There was a time, not too long ago when Mozilla Firefox was the browser to be. Developers and users loved the speed, and the finish. Innovations were rife with new and efficient plug-ins. That though, seems a world away in the past year as Google Chrome has increasingly pulled away at the top.
The new Firefox 12 release has it’s merits, but since they moved to the rapid 6 weeks cycle, there’s a feeling, they’ve just tried to upgrade rather than innovate. Here’s what is new:
- New auto-updater for Windows users, which no longer requires administrative privileges to install updates – you’ll be prompted once by the UAC the first time you install Firefox, and the browser will update silently after that. Un-check “Use a background service to install updates” in Firefox’s update preferences if you fancy reverting to the old behavior. This also aims to retire Firefox 3.6 for good.While the silent auto-updates are probably better than the annoying ‘restart your browser to see upgrades’ it’s yet to be universal and the jury is still out
- Various updates to dev console like addition of line numbers to the Page Source window. Messages in the Web Console appear without a page reload. Certainly makes checking third party tags like Razorfish or Mindshare a lot easier!
- Support for the text-align-last CSS property has been added. Not a world beating leap, but a nice little freedom for designers.

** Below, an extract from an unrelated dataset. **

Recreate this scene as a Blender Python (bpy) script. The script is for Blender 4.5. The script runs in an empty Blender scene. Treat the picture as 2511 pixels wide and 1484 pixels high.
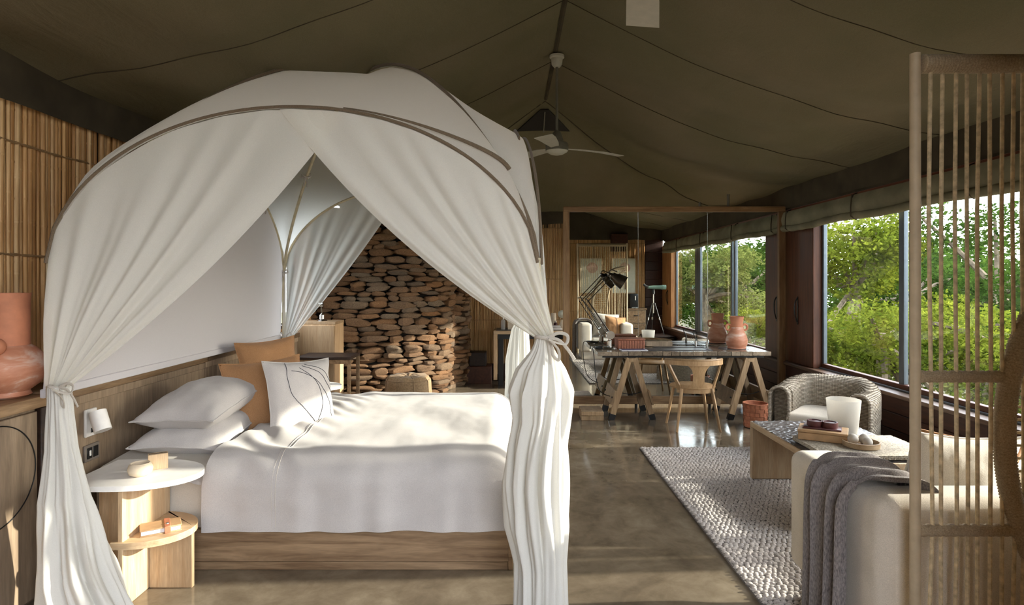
import bpy, bmesh, math, random
from mathutils import Vector, Matrix, noise
random.seed(7)
PI = math.pi
sc = bpy.context.scene
COL = sc.collection

# ------------------------------------------------------------------ camera, sky, sun, exposure
cam_d = bpy.data.cameras.new('camera'); cam = bpy.data.objects.new('camera', cam_d); COL.objects.link(cam)
cam.location = (0, 0, 1.56); cam.rotation_euler = (PI/2, 0, 0)
cam_d.sensor_width = 36.0; cam_d.lens = 1500/2511*36
cam_d.shift_x = 5.5/2511; cam_d.shift_y = -52/2511
cam_d.clip_start = 0.05; cam_d.clip_end = 500
sc.camera = cam

world = bpy.data.worlds.new('world'); sc.world = world; world.use_nodes = True
wn = world.node_tree; wn.nodes.clear()
w_out = wn.nodes.new('ShaderNodeOutputWorld'); w_bg = wn.nodes.new('ShaderNodeBackground')
w_sky = wn.nodes.new('ShaderNodeTexSky'); w_sky.sky_type = 'NISHITA'; w_sky.sun_disc = False
w_sky.sun_elevation = math.radians(30); w_sky.sun_rotation = math.radians(86); w_sky.air_density = 1.0; w_sky.dust_density = 2.5; w_sky.ozone_density = 1.0
w_mix = wn.nodes.new('ShaderNodeMix'); w_mix.data_type = 'RGBA'
w_mix.inputs[0].default_value = 0.72; w_mix.inputs[7].default_value = (5.75, 5.9, 6.25, 1)
wn.links.new(w_sky.outputs[0], w_mix.inputs[6]); wn.links.new(w_mix.outputs[2], w_bg.inputs[0])
w_bg.inputs[1].default_value = 1.05
wn.links.new(w_bg.outputs[0], w_out.inputs[0])

SUN_TAN = 0.30
sun_d = bpy.data.lights.new('sun', 'SUN'); sun = bpy.data.objects.new('sun', sun_d); COL.objects.link(sun)
sun_d.energy = 8.4; sun_d.angle = math.radians(0.9); sun_d.color = (1.0, 0.93, 0.82)
sun.rotation_euler = Vector((-1.0, -0.06, -SUN_TAN)).to_track_quat('-Z', 'Y').to_euler()
sun.location = (20, 6, 10)

sc.view_settings.view_transform = 'Standard'; sc.view_settings.look = 'None'
sc.view_settings.gamma = 1.0; sc.view_settings.use_curve_mapping = False
sc.view_settings.exposure = 0.80
sc.cycles.max_bounces = 10; sc.cycles.diffuse_bounces = 6; sc.cycles.glossy_bounces = 5
sc.cycles.transparent_max_bounces = 16; sc.cycles.transmission_bounces = 8
sc.cycles.sample_clamp_indirect = 6.0

# ------------------------------------------------------------------ materials
def lin(c):
    return tuple(((x/255)/12.92 if x/255 <= 0.04045 else ((x/255+0.055)/1.055)**2.4) for x in c) + (1.0,)
class NT:
    def __init__(self, name):
        self.m = bpy.data.materials.new(name); self.m.use_nodes = True
        self.t = self.m.node_tree; self.t.nodes.clear()
        self.out = self.n('ShaderNodeOutputMaterial'); self.b = self.n('ShaderNodeBsdfPrincipled')
        self.l(self.b.outputs[0], self.out.inputs[0])
    def n(self, t): return self.t.nodes.new(t)
    def l(self, a, b): self.t.links.new(a, b)
    def coord(self, scale=(1,1,1), kind='Object'):
        tc = self.n('ShaderNodeTexCoord'); mp = self.n('ShaderNodeMapping'); mp.inputs['Scale'].default_value = scale
        self.l(tc.outputs[kind], mp.inputs[0]); return mp.outputs[0]
    def noise(self, vec, scale, detail=4, rough=0.55, dist=0.0):
        x = self.n('ShaderNodeTexNoise'); self.l(vec, x.inputs['Vector'])
        x.inputs['Scale'].default_value = scale; x.inputs['Detail'].default_value = detail
        x.inputs['Roughness'].default_value = rough; x.inputs['Distortion'].default_value = dist
        return x.outputs['Fac']
    def ramp(self, fac, stops):
        r = self.n('ShaderNodeValToRGB'); self.l(fac, r.inputs[0])
        while len(r.color_ramp.elements) < len(stops): r.color_ramp.elements.new(0.5)
        for e, (p, c) in zip(r.color_ramp.elements, stops): e.position = p; e.color = lin(c)
        return r.outputs[0]
    def mixc(self, a, b, fac, mode='MIX'):
        x = self.n('ShaderNodeMix'); x.data_type = 'RGBA'; x.blend_type = mode
        for v, i in ((fac, 0), (a, 6), (b, 7)):
            if hasattr(v, 'links'): self.l(v, x.inputs[i])
            elif i == 0: x.inputs[0].default_value = v
            else: x.inputs[i].default_value = lin(v) if len(v) == 3 else v
        return x.outputs[2]
    def bump(self, h, strength=0.3, dist=0.01):
        x = self.n('ShaderNodeBump'); x.inputs['Strength'].default_value = strength; x.inputs['Distance'].default_value = dist
        self.l(h, x.inputs['Height']); self.l(x.outputs[0], self.b.inputs['Normal']); return x.outputs[0]
    def rnd(self):
        return self.n('ShaderNodeObjectInfo').outputs['Random']
    def set(self, rough=0.6, metal=0.0, spec=0.4):
        self.b.inputs['Roughness'].default_value = rough; self.b.inputs['Metallic'].default_value = metal
        self.b.inputs['Specular IOR Level'].default_value = spec
    def color(self, c):
        if hasattr(c, 'links'): self.l(c, self.b.inputs['Base Color'])
        else: self.b.inputs['Base Color'].default_value = lin(c)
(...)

- Allows line breaks in the “Title” attribute
Couple of gripes still remain. Besides the fact that some of these were obviously targeted to get on a more even ground with Chrome, some it’s best UX features are still amiss:
- Automatic form filling and Click-to-activate plugin control are probably two of the most user friendly features which has found love for Chrome, conspicuously missing here
- With each new version of FF, there were some Add-ons breaking, until now with a notification. Now with silent background upgrades, where does that stand? Especially for the non-techie users?

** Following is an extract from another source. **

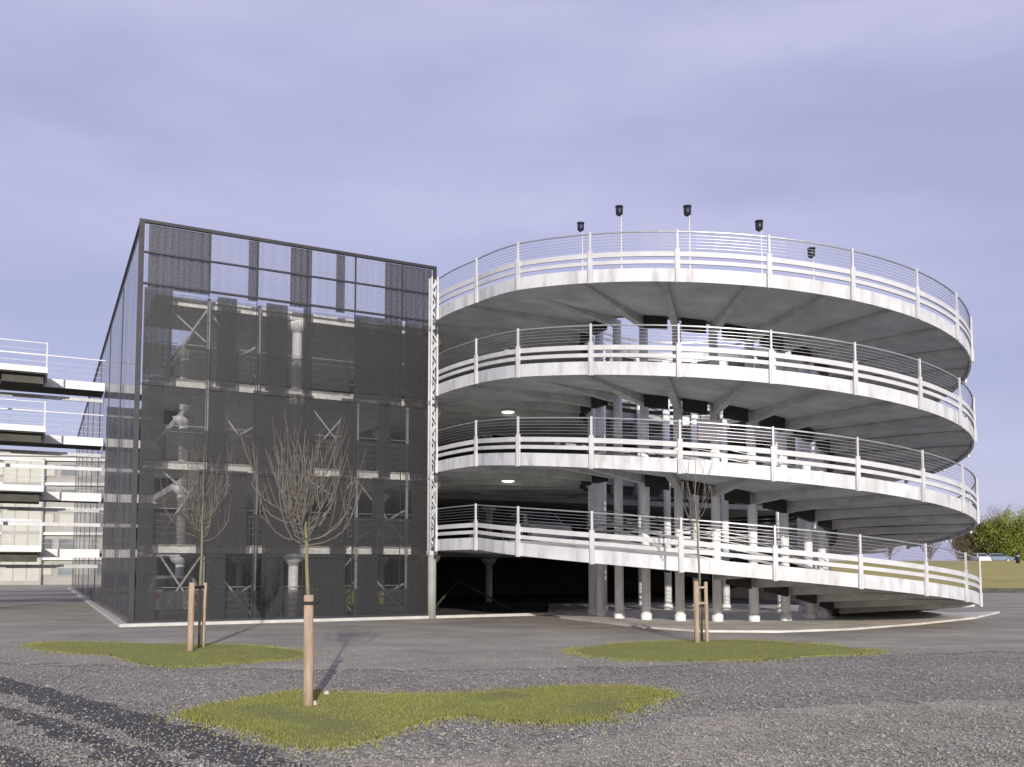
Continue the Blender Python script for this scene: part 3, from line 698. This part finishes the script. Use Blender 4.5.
trs = [(1017, 10.2, 11, 'leafg', 'bright green leafy tree at the right edge of the photo'), (1052, 10, 9.5, 'leafg', 'green leafy tree just beyond the right edge'),
       (993, 6.6, 7., 'leafd', 'dull olive tree nearest the spiral ramp'), (1078, 8.2, 9, 'leafd', 'dull olive tree beyond the right edge'), (1003, 7.4, 9, 'leafg', 'lower yellow-green bushy tree between the olive tree and the bright green one'), (978, 6.8, 7.5, 'leafd', 'low olive bushy tree half hidden by the ramp end'), (1036, 8.6, 10, 'leafg', 'wide yellow-green tree cut by the right edge'), (1110, 7, 8, 'leafg', 'broad green tree far beyond the right edge')]
for i, (u, h, wd, ml, lab) in enumerate(trs):
    y = TY + (i % 3) * 3; x = (u - 512) / 912 * y; leafy((x, y, 2.6), h, wd, M[ml], 12000, lab, 40 + i, .05)
for i, (u, h, lab) in enumerate(((958, 8, 'bare brown tree behind the right end of the ramp'), (978, 8.2, 'bare brown tree left of the olive tree'), (930, 8, 'bare brown tree seen through the ramp railings'), (1003, 10.5, 'tall sparse bare tree rising behind the olive tree'), (890, 8, 'bare brown tree behind the ramp, leftmost of the row'))):
    y = TY + 6 + i; x = (u - 512) / 912 * y; bare_bush((x, y, 2.6), h, 5.5, lab, 70 + i)
# cars
M['paintw'] = mat('white_car_paint', (.75, .76, .78), .25, var=.03, spec=.6); M['paintb'] = mat('blue_grey_car_paint', (.16, .22, .30), .25, var=.03, spec=.6)
M['painty'] = mat('yellow_green_car_paint', (.42, .48, .05), .3, var=.04, spec=.6); M['paints'] = mat('silver_car_paint', (.5, .51, .52), .3, .3, var=.03)
M['carglass'] = mat('car_glass', (.03, .035, .04), .08, var=.1, spec=.8); M['tyre'] = mat('tyre_rubber', (.025, .025, .025), .8)
M['rim'] = mat('wheel_rim', (.5, .5, .5), .35, .6); M['hl'] = mat('headlight_glass', (.8, .8, .78), .1, var=.02)
M['tail'] = mat('tail_light_red', (.35, .02, .02), .3, var=.05)
def car(loc, rz, paint, label, group=None):
    c = empty('parked_car', loc, rz, label, 'car', group)
    side = [(-2.1, .3), (-2.15, .62), (-2.05, .88), (-1.75, .95), (-1.35, 1.38), (-.9, 1.46), (.2, 1.45), (.55, 1.36), (1.1, .95), (1.9, .82), (2.1, .62), (2.12, .3)]
    vs = []; n = len(side)
    for y in (-.86, -.80, .80, .86):
        for x, z in side:
            k = (.16 if z > 1 else 0); yy = (abs(y) - k) * (1 if y > 0 else -1)
            if abs(y) == .86: vs.append((x * .985, yy, .3 + (z - .3) * .975))
            else: vs.append((x, yy, z))
    fs = [tuple(range(n)), tuple(range(4 * n - 1, 3 * n - 1, -1))]
    for r_ in range(3):
        for i in range(n): j = (i + 1) % n; fs.append((r_ * n + i, (r_ + 1) * n + i, (r_ + 1) * n + j, r_ * n + j))
    obj('body', vs, fs, paint, c)
    for sgn in (-1, 1):
        y = .735 * sgn
        MB().add([(-1.5, y + .1 * sgn, .97), (-1.2, y, 1.33), (.48, y, 1.33), (.98, y + .1 * sgn, .97), (-1.5, y + .12 * sgn, .97), (-1.2, y + .012 * sgn, 1.33), (.48, y + .012 * sgn, 1.33), (.98, y + .12 * sgn, .97)],
                 [(0, 1, 2, 3), (4, 7, 6, 5), (0, 3, 7, 4), (1, 5, 6, 2), (0, 4, 5, 1), (3, 2, 6, 7)]).build('side_window', M['carglass'], c)
    MB().add([(.6, -.58, 1.36), (.6, .58, 1.36), (1.1, .72, .99), (1.1, -.72, .99), (.62, -.58, 1.38), (.62, .58, 1.38), (1.13, .72, 1.0), (1.13, -.72, 1.0)], [(0, 1, 2, 3), (4, 7, 6, 5), (0, 3, 7, 4), (1, 5, 6, 2), (0, 4, 5, 1), (3, 2, 6, 7)]).build('windscreen', M['carglass'], c)
    MB().add([(-1.37, -.58, 1.34), (-1.37, .58, 1.34), (-1.72, .7, .98), (-1.72, -.7, .98), (-1.41, -.58, 1.36), (-1.41, .58, 1.36), (-1.77, .7, .99), (-1.77, -.7, .99)], [(0, 1, 2, 3), (4, 7, 6, 5), (0, 3, 7, 4), (1, 5, 6, 2), (0, 4, 5, 1), (3, 2, 6, 7)]).build('rear_window', M['carglass'], c)
    for x in (-1.3, 1.3):
        for y in (-.8, .8):
            wv = MB().tube([(x, y - .1, .31), (x, y + .1, .31)], .31, 18).build('wheel', M['tyre'], c, False)
            MB().tube([(x, y - .11, .31), (x, y + .11, .31)], .18, 12).build('rim', M['rim'], wv)
    for y in (-.62, .62):
        MB().box(2.06, y - .16, .6, 2.13, y + .16, .74).build('headlight', M['hl'], c)
        MB().box(-2.16, y - .14, .66, -2.08, y + .14, .84).build('tail_light', M['tail'], c)
    return c
y = 150.
car(((981 - 512) / 912 * y, y, 2.6), R(-100), M['paintw'], 'white car parked above the grass bank beside the ramp', 'cars parked above the grass bank')
car(((1002 - 512) / 912 * y, y + 1, 2.6), R(-20), M['paintb'], 'blue-grey car parked above the grass bank under the green tree', 'cars parked above the grass bank')
gt = t_of_u(328, 5.)
q = B2W(gt, 5.2, .035); car(q, TH + R(8), M['painty'], 'yellow-green car parked on the ground floor behind the dark screen')
q = B2W(t_of_u(175, 5.), 5.6, .035); car(q, TH + R(85), M['paints'], 'silver car parked on the ground floor near the garage corner')
q = Vector((1.0, 38.5, TOPB[0] + .3)); car(q, TH + R(-100), M['paintw'], 'white car parked on the first deck behind the ramp railing')
bp = ((1018 - 512) / 912 * 100.)
bo = empty('bollard', (bp, 100., 2.1), 0, 'small dark post standing on the grass bank at the right edge', 'post')
MB().tube([(0, 0, -.1), (0, 0, 1.1), (0, 0, 1.25)], [.2, .2, .12], 10).build('shaft', M['lampdark'], bo, True)
MB().tube([(0, 0, .85), (0, 0, .97)], .215, 10).build('band', M['galv'], bo)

- FF 7 was a good jump in terms of browser speed, but the Memshrink hasn’t quite kicked on from there. For the time lag between tabs, my favorite “Farmville” test – switching between tabs with 9/10 of them open while Farmville being on one or two of them, still has FF 12 choking on it.
- Crashes when you try to start with a locked profile. To be fair, though, their release notes have quickly detected this as a known issue.
- Java security risks are still not addressed – before running Java applets a little warning would be nice! (you can’t help comparing with Chrome, here!)
While it’s never a bad thing to improve, the competition has overtaken Firefox, and on current evidence it hasn’t yet brought out the mongrel to re-capture the throne out of Mozilla. Too soon to judge, if they’ve been unnerved – but Chrome is setting the benchmark, and Firefox updates are testimony to that.